Fry was a wealthy New Yorker, who had grown up in Europe. A Harvard graduate and a Christian, he numbered among his friends Christian theologian Reinhold Niebuhr, who helped plan the actions of the Emergency Rescue Committee.
 
Realizing from firsthand experience what the fascists are up to, Fry breezes into unoccupied Marseilles and checks into a four-star hotel. With the help of Harry Bingham of the US Consulate, an American woman (Julia Ormond), and a couple of street-smart rebels, he outsmarts the opposition.
 
William Hurt is superb, restrained, and constantly inventive as Fry. He projects a profound conscience and sensitivity, as well as integrity. Fry is confronted with the dark side of his mission of mercy - there are only a few he can save and thousands needing to be saved. So he must choose among them.
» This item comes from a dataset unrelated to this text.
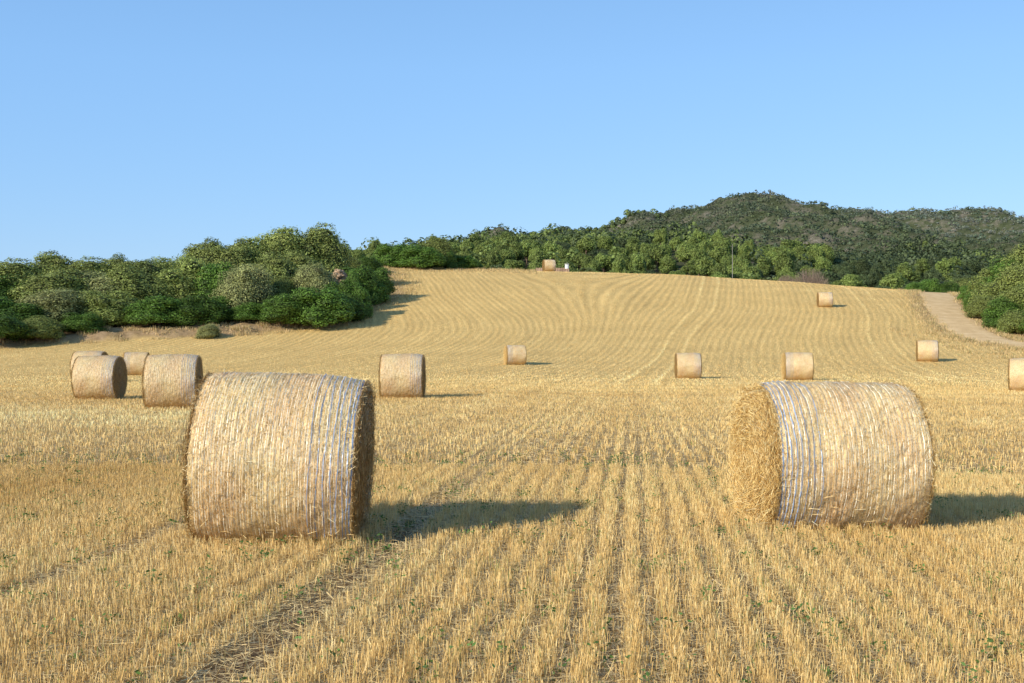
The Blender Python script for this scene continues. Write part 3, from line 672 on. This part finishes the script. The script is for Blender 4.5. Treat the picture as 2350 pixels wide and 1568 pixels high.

The moral dilemma is great, and neither Hurt nor writer-director Chetwynd minimize it. But, Mr. Chetwynd points out, Fry had a special charge.
 
"Most stories about the Holocaust are about the degradation of the body. This story is not about bodies, but about the soul," Chetwynd says.
 
Fry was trying to save the soul and conscience of Europe. Hitler had millions in his thrall. But many who refused to be hypnotized were the special targets of his antagonism, along with the Jews. Fry saved those persecuted who could express themselves through art, so that they in turn would help wake the conscience of America. One of Chetwynd's nicest touches is to show the women of the era not as politically correct proto-feminists, but as they were - courageous, smart, and refined.